The characteristic or dharma of human beings is to attain God. It is, therefore, necessary to see whether God exists or not, as it would be futile to attempt to get something which does not actually exist. If God exists, we must know what It is.

Every action a person performs, appears to have been executed by his or her physical organs, the indriyas. These organs or indriyas are ten. And it appears that almost every action that a person performs appears to have been performed because of these ten indriyas. Yet this is not actually so. If the mind does not work behind them, the indriyas by themselves cannot perform any action. It is the mind which works and the ten indriyas are merely the instruments through which the work is executed. The action which originates in mind only finds its external manifestation with the help of the indriyas. To explain this we can take the example of a person looking at a book. It is only the mind which visualizes the book with the help of the eyes.

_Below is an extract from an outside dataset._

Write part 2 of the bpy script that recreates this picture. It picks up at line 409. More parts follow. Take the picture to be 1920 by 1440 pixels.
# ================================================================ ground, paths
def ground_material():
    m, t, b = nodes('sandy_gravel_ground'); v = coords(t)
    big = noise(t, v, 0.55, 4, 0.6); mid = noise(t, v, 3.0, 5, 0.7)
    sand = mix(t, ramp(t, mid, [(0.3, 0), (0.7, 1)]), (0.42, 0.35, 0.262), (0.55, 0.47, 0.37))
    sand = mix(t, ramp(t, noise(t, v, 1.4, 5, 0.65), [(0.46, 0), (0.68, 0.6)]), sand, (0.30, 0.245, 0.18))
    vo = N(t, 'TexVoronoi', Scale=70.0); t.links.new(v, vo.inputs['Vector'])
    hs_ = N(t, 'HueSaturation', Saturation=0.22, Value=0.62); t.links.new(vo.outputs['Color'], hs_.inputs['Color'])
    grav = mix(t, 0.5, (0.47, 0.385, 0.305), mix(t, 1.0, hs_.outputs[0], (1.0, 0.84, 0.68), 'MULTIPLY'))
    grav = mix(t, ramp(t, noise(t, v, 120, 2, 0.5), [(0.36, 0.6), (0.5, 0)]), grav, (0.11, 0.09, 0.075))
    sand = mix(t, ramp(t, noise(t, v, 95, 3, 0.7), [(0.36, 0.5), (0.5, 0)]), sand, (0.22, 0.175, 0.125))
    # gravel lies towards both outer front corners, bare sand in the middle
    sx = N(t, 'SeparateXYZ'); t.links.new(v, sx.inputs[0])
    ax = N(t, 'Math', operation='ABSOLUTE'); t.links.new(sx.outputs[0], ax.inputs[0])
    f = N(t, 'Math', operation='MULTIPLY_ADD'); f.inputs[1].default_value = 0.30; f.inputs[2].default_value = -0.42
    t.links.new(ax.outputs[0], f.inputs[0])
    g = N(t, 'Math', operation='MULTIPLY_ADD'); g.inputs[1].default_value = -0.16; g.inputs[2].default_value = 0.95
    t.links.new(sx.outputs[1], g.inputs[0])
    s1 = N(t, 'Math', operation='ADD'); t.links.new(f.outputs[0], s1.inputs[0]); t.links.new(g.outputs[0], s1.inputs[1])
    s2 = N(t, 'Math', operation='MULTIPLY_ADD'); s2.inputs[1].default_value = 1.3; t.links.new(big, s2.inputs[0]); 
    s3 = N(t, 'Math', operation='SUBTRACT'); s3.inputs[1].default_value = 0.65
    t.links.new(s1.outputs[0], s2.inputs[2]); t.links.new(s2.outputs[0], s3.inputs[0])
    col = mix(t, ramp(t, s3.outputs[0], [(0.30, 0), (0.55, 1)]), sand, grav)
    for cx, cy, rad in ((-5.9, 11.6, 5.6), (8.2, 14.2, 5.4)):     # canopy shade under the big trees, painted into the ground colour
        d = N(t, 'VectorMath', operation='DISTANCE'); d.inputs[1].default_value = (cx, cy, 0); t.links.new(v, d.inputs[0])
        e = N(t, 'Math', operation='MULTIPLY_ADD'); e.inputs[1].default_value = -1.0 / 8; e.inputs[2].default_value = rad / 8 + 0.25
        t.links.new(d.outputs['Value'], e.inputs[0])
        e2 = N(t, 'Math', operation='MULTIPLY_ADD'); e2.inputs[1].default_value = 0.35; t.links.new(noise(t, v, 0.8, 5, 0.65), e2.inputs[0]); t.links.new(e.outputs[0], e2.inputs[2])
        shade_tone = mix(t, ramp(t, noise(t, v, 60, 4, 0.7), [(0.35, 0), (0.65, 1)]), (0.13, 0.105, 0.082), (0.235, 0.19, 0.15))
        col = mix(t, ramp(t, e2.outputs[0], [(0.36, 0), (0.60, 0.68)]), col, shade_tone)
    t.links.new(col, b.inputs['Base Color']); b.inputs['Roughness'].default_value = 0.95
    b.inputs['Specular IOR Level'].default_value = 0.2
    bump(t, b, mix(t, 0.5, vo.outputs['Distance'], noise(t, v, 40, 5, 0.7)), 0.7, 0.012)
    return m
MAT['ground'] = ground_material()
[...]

If the mind does not work the eyes will not be able to see the book. For instance, a person in an unconscious state because of anaesthesia or some other reason will not be able to see the book even if his or her eyes are wide open. In such an unconscious state the eyes are not damaged, yet they cannot perform their natural function because the contact with the mind is suspended. This is why under the influence of anaesthesia, the organs or indriyas do not function, although they remain in perfect order. Often, when we are absorbed in thought, we fail to notice a person or recognize a friend standing right in front of us. This is only because, in spite of our eyes being in perfect order and wide open, the mind, which actually performs all actions, does not make use of the indriyas, the eyes. It is the mind which works and the indriyas only help in its external manifestation.